A Force of Love

Every visit to Baba’s house is life changing in its imprint, gentle or pronounced, upon the soul. And yet, by His grace, on a recent visit I was touched beyond worldly measure.

On a busy Friday afternoon, I brought my infant son to Baba’s house. Since he had already been there as a newborn, I have to confess that this was supposed to be a quick visit, something I was trying to fit into the banality of my busy life. I did not expect the divine to seep into the mundane, but perhaps its beauty is in that one never does expect such a thing. As I walked around the house, I noticed that a little girl, about five years old, was diligently following me around. I thought she was fascinated with the baby, which she was, but there seemed to be more to it.

“Hello,” I said to break the ice. She jumped right to it. Can’t we count on children to speak their minds without any prompting? “Are you going to lay that baby on God’s bed?” she asked with an utmost sincerity as if her life depended on it. I wasn’t expecting her to speak those words. “Well, yes,” I replied, awestruck.

As I moved swiftly from Dr. Donkin’s room to the men mandali’s room, I saw her again, peeking in, as if checking on me to make sure I was going to keep my word. This time her grandmother and her sister were with her. “Sorry,” her grandmother, Donna, said. “She won’t leave the house until you set that baby on Baba’s bed.” Compelled by her words and will, I was drawn to go right ahead and do what I was being asked to do. I asked Eden (that was her name) and her sister Emery to accompany me while I laid my son, Henry, on Baba’s bed. They were delighted to help.

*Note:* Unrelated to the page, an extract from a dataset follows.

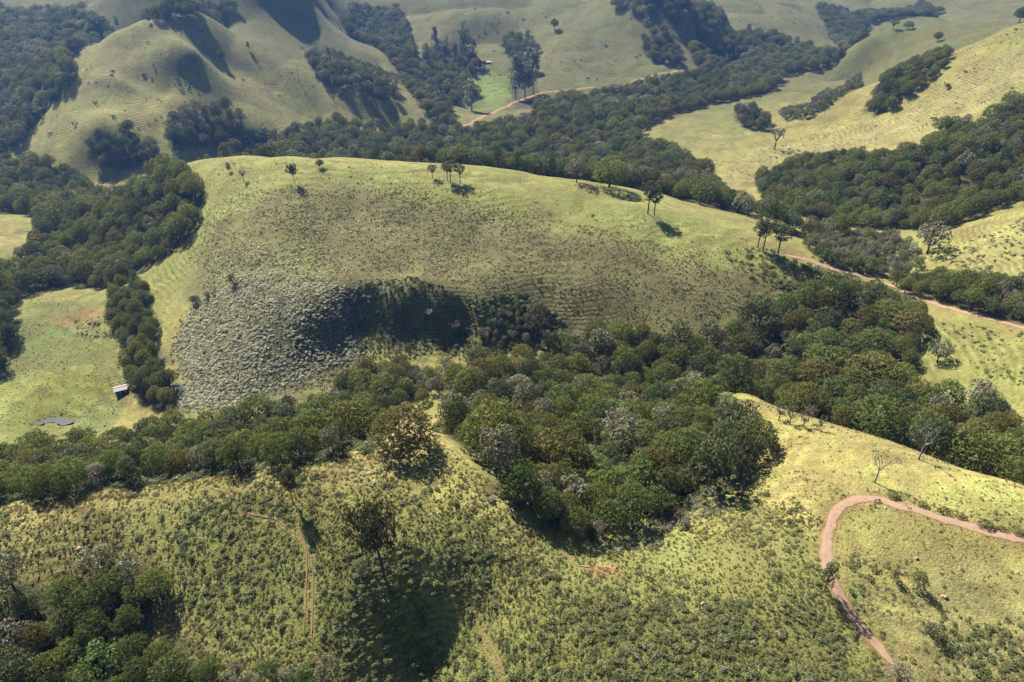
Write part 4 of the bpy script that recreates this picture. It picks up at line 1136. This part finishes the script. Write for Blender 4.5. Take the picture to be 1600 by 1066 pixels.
def house(name, px, py, L, D, Hw, rise, rz, label, wall_mat, roof_mat, windows=2, lean=False):
    b = at1(px, py)
    e = empty(name, (b.x, b.y, b.z - 0.15), rz)
    t = 0.18
    part('wall', box(L, t, Hw, (0, -D / 2 + t / 2, Hw / 2)), wall_mat, e)
    part('wall', box(L, t, Hw, (0, D / 2 - t / 2, Hw / 2)), wall_mat, e)
    for s in (-1, 1):      # gable ends
        x0, x1 = (s * (L / 2 - t), s * L / 2 - s * 0.003)
        pr = [(-D / 2 + t, 0), (D / 2 - t, 0), (D / 2 - t, Hw), (0, Hw + rise * (1 - 2 * t / D)), (-D / 2 + t, Hw)]
        V = np.array([(x0, y, z) for y, z in pr] + [(x1, y, z) for y, z in pr])
        me = bpy.data.meshes.new('gable_wall'); me.from_pydata([tuple(v) for v in V], [], [(0, 1, 2, 3, 4), (9, 8, 7, 6, 5)] + [(i, i + 5, (i + 1) % 5 + 5, (i + 1) % 5) for i in range(5)]); me.materials.append(wall_mat)
        mobj('gable_wall', me, e)
    ang = math.atan2(rise, D / 2); sl = math.hypot(rise, D / 2) + 0.5
    rf = empty('roof', (0, 0, 0), 0, None, e)
    for s in (-1, 1):
        n = int((L + 0.8) / 0.45); xs = np.linspace(-L / 2 - 0.4, L / 2 + 0.4, n * 2 + 1)
        zz = np.where(np.arange(n * 2 + 1) % 2 == 0, 0.0, 0.07)
        top = np.stack([xs, xs * 0, Hw + rise + 0.08 + zz], 1); low = np.stack([xs, xs * 0 + s * sl * math.cos(ang), Hw + rise + 0.08 + zz - sl * math.sin(ang)], 1)
        k = len(xs); V = np.concatenate([top, low, top - [0, 0, 0.06], low - [0, 0, 0.06]])
        i = np.arange(k - 1)
        F = np.concatenate([np.stack([i, i + 1, i + 1 + k, i + k], 1), np.stack([i + 2 * k, i + 3 * k, i + 1 + 3 * k, i + 1 + 2 * k], 1), np.stack([i + k, i + 1 + k, i + 1 + 3 * k, i + 3 * k], 1)])
        mobj('roof_sheet', mesh_np('roof_sheet', V, F, [roof_mat]), rf)
    part('ridge_cap', box(L + 0.9, 0.35, 0.06, (0, 0, Hw + rise + 0.17)), roof_mat, rf)
    d = part('door', box(0.9, 0.06, 1.95, (L * 0.12, -D / 2 - 0.02, 0.98)), MAT_DOOR, e)
    part('door_handle', box(0.05, 0.05, 0.14, (L * 0.12 + 0.36, -D / 2 - 0.07, 1.0)), MAT_METAL, d)
    for k in range(windows):
        x = (-L * 0.3, L * 0.36, -L * 0.1)[k]
        w = part('window', box(0.95, 0.05, 0.9, (x, -D / 2 - 0.015, 1.5)), MAT_DOOR, e)
        part('window_frame', join([box(1.1, 0.06, 0.08, (x, -D / 2 - 0.035, 1.99)), box(1.1, 0.06, 0.08, (x, -D / 2 - 0.035, 1.01)), box(0.08, 0.06, 0.9, (x - 0.51, -D / 2 - 0.035, 1.5)), box(0.08, 0.06, 0.9, (x + 0.51, -D / 2 - 0.035, 1.5))]), MAT_WHITE, w)
    tag(e, label, 'building')
    return e
house('hut', 190, 612, 5.0, 3.5, 2.2, 0.8, R(28), 'small hut with pale sheet roof beside the grove in the meadow', MAT_WHITE, MAT_ROOF, 1)
house('farmhouse', 749, 110, 15, 9, 3.0, 2.0, R(-20), 'farmhouse with blue-grey roof among the gum trees', MAT_WALL, MAT_BLUE, 3)
house('outbuilding', 738, 112, 9, 6, 2.6, 1.4, R(15), 'low outbuilding with clay roof left of the farmhouse', MAT_WALL, MAT_TILE, 2)
house('white_shed', 763, 99, 6.0, 4.0, 2.4, 0.8, R(5), 'tiny bright white shed above the farmhouse', MAT_WHITE, MAT_WHITE, 1)

def motorbike(px, py):
    b = at1(px, py)
    e = empty('motorbike', (b.x, b.y, b.z + 0.14), R(8))
    e.rotation_euler = (R(9), 0, R(8))
    def ring(cx, cz, r, w):
        a = np.linspace(0, 2 * math.pi, 19)
        return tube([(cx + math.cos(q) * r, 0, cz + math.sin(q) * r) for q in a], [w] * 19, 6)
    for cx in (-0.66, 0.66):
        wh = part('wheel', join([tube([(cx + math.cos(q) * 0.24, 0, 0.31 + math.sin(q) * 0.24), (cx - math.cos(q) * 0.24, 0, 0.31 - math.sin(q) * 0.24)], [0.012, 0.012], 4) for q in np.linspace(0, 2.8, 7)] + [tube([(cx, -0.06, 0.31), (cx, 0.06, 0.31)], [0.06, 0.06], 8)]), MAT_METAL, e)
        part('tyre', ring(cx, 0.31, 0.27, 0.055), MAT_BLACK, wh, True)
    part('fork', join([tube([(0.66, s * 0.08, 0.31), (0.42, s * 0.08, 0.98)], [0.025, 0.025], 6) for s in (-1, 1)]), MAT_METAL, e)
    part('handlebar', tube([(0.40, -0.36, 1.06), (0.42, -0.12, 1.0), (0.42, 0.12, 1.0), (0.40, 0.36, 1.06)], [0.018] * 4, 6), MAT_BLACK, e)
    part('frame', join([tube([(0.40, 0, 0.90), (0.1, 0, 0.42), (-0.2, 0, 0.36), (-0.66, 0, 0.31)], [0.03] * 4, 6), tube([(0.38, 0, 0.86), (-0.2, 0, 0.72), (-0.7, 0, 0.74)], [0.028] * 3, 6)]), MAT_BLACK, e)
    tk = np.array([(0.36, 0, 0.88), (0.25, 0, 0.9), (0.05, 0, 0.88), (-0.12, 0, 0.8)])
    part('fuel_tank', tube(tk, [0.06, 0.14, 0.14, 0.07], 8), MAT_RED, e, True)
    part('seat', tube([(-0.12, 0, 0.82), (-0.35, 0, 0.81), (-0.6, 0, 0.83), (-0.78, 0, 0.86)], [0.07, 0.1, 0.1, 0.05], 8), MAT_BLACK, e, True)
    part('engine', tube([(-0.12, 0, 0.34), (0.02, 0, 0.45), (0.1, 0, 0.6)], [0.12, 0.16, 0.1], 8), MAT_METAL, e)
    part('exhaust', tube([(0.05, -0.12, 0.36), (-0.3, -0.14, 0.3), (-0.8, -0.15, 0.42)], [0.025, 0.035, 0.045], 8), MAT_METAL, e)
    part('mudguard', tube([(-0.45, 0, 0.62), (-0.66, 0, 0.66), (-0.92, 0, 0.55)], [0.05, 0.06, 0.03], 6), MAT_RED, e)
    part('headlight', tube([(0.46, 0, 0.9), (0.52, 0, 0.92), (0.57, 0, 0.93)], [0.05, 0.09, 0.08], 8), MAT_METAL, e)
    tag(e, 'dark red motorbike parked on the hairpin road', 'motorbike')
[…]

Baba’s room was full of His lovers. We walked in slowly, feeling goosebumps at our good fortune at being given this opportunity. The girls, whom I had not known a minute ago, held my hand like they were my family, as I gently laid my baby onto Baba’s bed in lieu of His darshan. The baby rested on the bed and tears welled in my eyes. I had laid him there before but this time felt different. Compelled by the little girl’s purity of desire, this experience, while never intended to be a ritual, had assumed a meaning that was way deeper than just the act of taking darshan. In that poignant moment, I was living through the stories I had heard of—Baba holding, cuddling, kissing and tickling babies. I remembered an account of a mass darshan where, despite the great pain in His neck, Baba bent forward each time to kiss a baby or a child. Oh, the Godman in His absolute divinity and humanity bending down towards each baby—a physical manifestation of the individual droplets that make the ocean, each droplet with a burning urge to unite with Him. And Him with them.

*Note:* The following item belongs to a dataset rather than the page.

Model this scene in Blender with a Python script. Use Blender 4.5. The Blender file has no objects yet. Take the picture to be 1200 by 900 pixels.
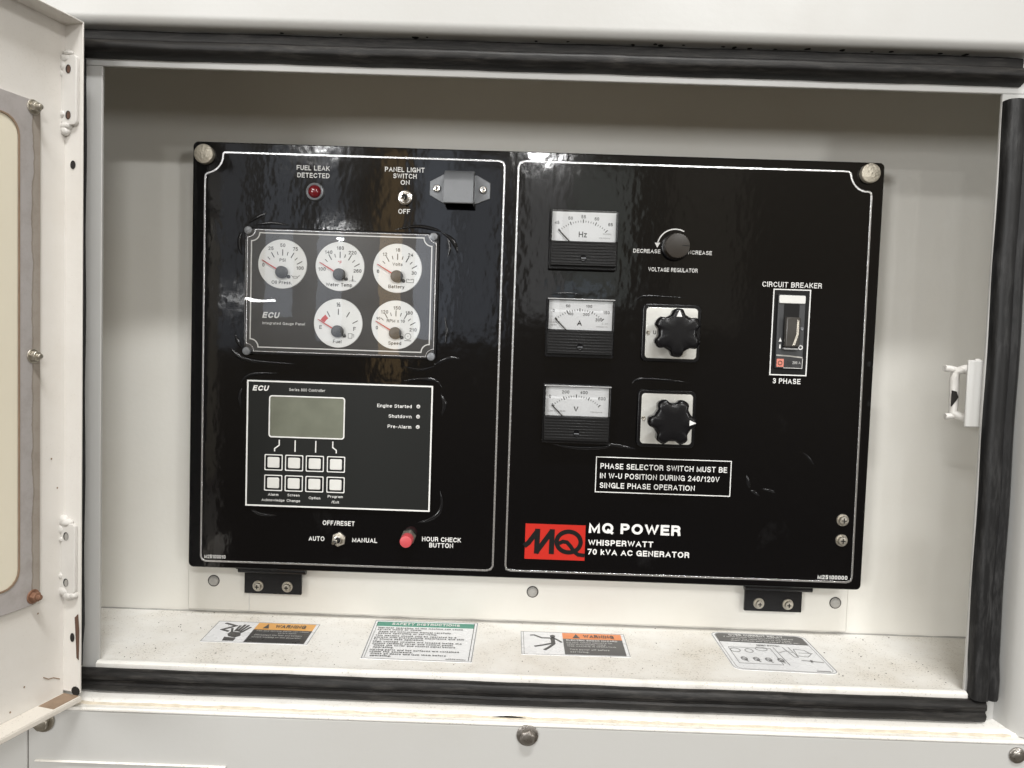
import bpy, bmesh, math, random
from mathutils import Vector, Matrix
random.seed(7)
sc = bpy.context.scene
PI = math.pi
MM = 0.001

# ------------------------------------------------------------------ camera
cam_d = bpy.data.cameras.new('camera')
cam = bpy.data.objects.new('camera', cam_d)
sc.collection.objects.link(cam)
sc.camera = cam
cam_d.sensor_width = 36.0
cam_d.lens = 27.0
cam_d.clip_start = 0.01
cam_d.clip_end = 100
pitch, roll, yaw = -0.051414, 0.03306264, -0.00630982
fwd = Vector((math.sin(yaw)*math.cos(pitch), math.cos(yaw)*math.cos(pitch), math.sin(pitch)))
rt = Vector((math.cos(yaw), -math.sin(yaw), 0)); up = rt.cross(fwd)
R_ = rt*math.cos(roll) + up*math.sin(roll); U_ = up*math.cos(roll) - rt*math.sin(roll)
cam.matrix_world = Matrix(((R_.x, U_.x, -fwd.x, -0.015905), (R_.y, U_.y, -fwd.y, -0.911524),
                           (R_.z, U_.z, -fwd.z, 0.027444), (0, 0, 0, 1)))

# ------------------------------------------------------------------ world and lamps
w = bpy.data.worlds.new('World'); sc.world = w; w.use_nodes = True
bg = w.node_tree.nodes['Background']
# the dim hall: darker floor below, paler roof above
wn, wl = w.node_tree.nodes, w.node_tree.links
wg = wn.new('ShaderNodeNewGeometry'); wsep = wn.new('ShaderNodeSeparateXYZ'); wr_ = wn.new('ShaderNodeValToRGB')
wl.new(wg.outputs['Incoming'], wsep.inputs[0])
wmr = wn.new('ShaderNodeMapRange'); wmr.inputs['From Min'].default_value = .6; wmr.inputs['From Max'].default_value = -.7
wl.new(wsep.outputs['Z'], wmr.inputs['Value']); wl.new(wmr.outputs['Result'], wr_.inputs['Fac'])
wr_.color_ramp.elements[0].position = .30; wr_.color_ramp.elements[0].color = (.46, .38, .28, 1)
wr_.color_ramp.elements[1].position = .85; wr_.color_ramp.elements[1].color = (1.75, 1.50, 1.12, 1)
wl.new(wr_.outputs['Color'], bg.inputs[0])
bg.inputs[1].default_value = 0.26
sc.view_settings.view_transform = 'Standard'
sc.view_settings.look = 'None'
sc.view_settings.exposure = 0.14
sc.view_settings.gamma = 1.0

def lamp(az, el, dist, sx, sy, L, col=(1, .96, .9), aim=(0, -.1, 0), roll_=0):  # serves ceiling lamps and also added fill and reflection lights
    d = bpy.data.lights.new('ceiling_or_added_lamp', 'AREA'); d.shape = 'RECTANGLE'
    d.size = sx; d.size_y = sy; d.color = col
    d.energy = L*PI*sx*sy
    o = bpy.data.objects.new('ceiling_or_added_lamp', d); sc.collection.objects.link(o)
    a, e = math.radians(az), math.radians(el)
    v = Vector((math.sin(a)*math.cos(e), -math.cos(a)*math.cos(e), math.sin(e)))
    o.location = Vector(aim) + v*dist
    o.rotation_euler = v.to_track_quat('Z', 'Y').to_euler()
    return o
#      az   el   dist  w    h    radiance
N_ = (1, 1, .99)
lamp( 18.0, 23, 5.0, .9, .14, 145, N_)
lamp(-27.0, 25, 5.0, 1.0, .14, 85, N_)
lamp(-34.0, 4.6, 9.0, 1.6, 1.30, 36, N_)  # added low fill light, no ceiling fitting; lifts the upper back wall
lamp( 37.0, 4.4, 9.0, .6, 1.10, 46, N_)  # second added low fill, for the left end of the wall
lamp(-16.5, 15.8, 9.0, .34, .10, 230, N_)
lamp(  1.5, 15.8, 9.0, .34, .10, 230, N_)
lamp(-14.7, 8.1, 9.0, .06, .035, 900, N_)
lamp(-21.5, 2.9, 10.0, .75, .035, 24, N_)
lamp(  9.0, 60, 3.2, 1.0, .18, 132, N_)
# added unseen area lights standing in for bright bays mirrored in the lacquer
BL = (.78, .89, 1.08)
lamp(  1.6, 8.5, 11.0, .62, 2.3, 1.0, (.95, .97, 1))
lamp(  6.2, 9.0, 11.0, .95, 2.1, .72, (.90, 1, .96))
lamp(  5.0, 4.7, 10.5, .60, .10, 1.6, (.55, .72, 1))
lamp( -3.4, 7.5, 11.0, .62, 2.7, .80, BL)
lamp( -7.0, 7.9, 11.0, .60, 2.9, 1.25, BL)
lamp(-15.2, 7.5, 11.0, .36, 2.9, .9, BL)
lamp(-19.0, 8.2, 11.0, .42, 2.5, .9, BL)
lamp(-23.2, 7.0, 11.0, .7, 3.0, .55, BL)
lamp( 14.5, 8.0, 11.0, 1.1, 2.4, .13, (1, .93, .76))
lamp(-10.6, 6.0, 10.0, .30, 3.2, 1.25, (1, .66, .30))  # added warm strip light standing in for a brown column's reflection

# ------------------------------------------------------------------ materials
def nt(name):
    m = bpy.data.materials.new(name); m.use_nodes = True
    n = m.node_tree.nodes; l = m.node_tree.links
    return m, n, l, n['Principled BSDF']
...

Jane Haynes (the President of the center from 1980 to 1995) was passionate about inviting parents to bring their babies to take darshan at Baba’s bed. “She felt it was very important for them to begin their lives that way if possible,” says Wendy Connor, Jane’s daughter. Hearing this from Wendy deepened my own soul searching about the intention behind this act. What was I doing in placing my child upon His bed? What were all those parents doing when they brought the apples of their eyes to meet God in human form?

Laying one’s child on His bed is like laying a piece of your own thumping heart. It is a dedication not just of your own life but that of another being, of a family, a part of mankind circling back to God with a humble prayer to love and engulf the being in His arms so that the soul is protected in this life and beyond. And yet the irony, as it applies to so many spiritual things, is that in this act we delude ourselves of giving to the Beloved what was given to us by Him. And He in His majesty accepts, as if it was ours to give.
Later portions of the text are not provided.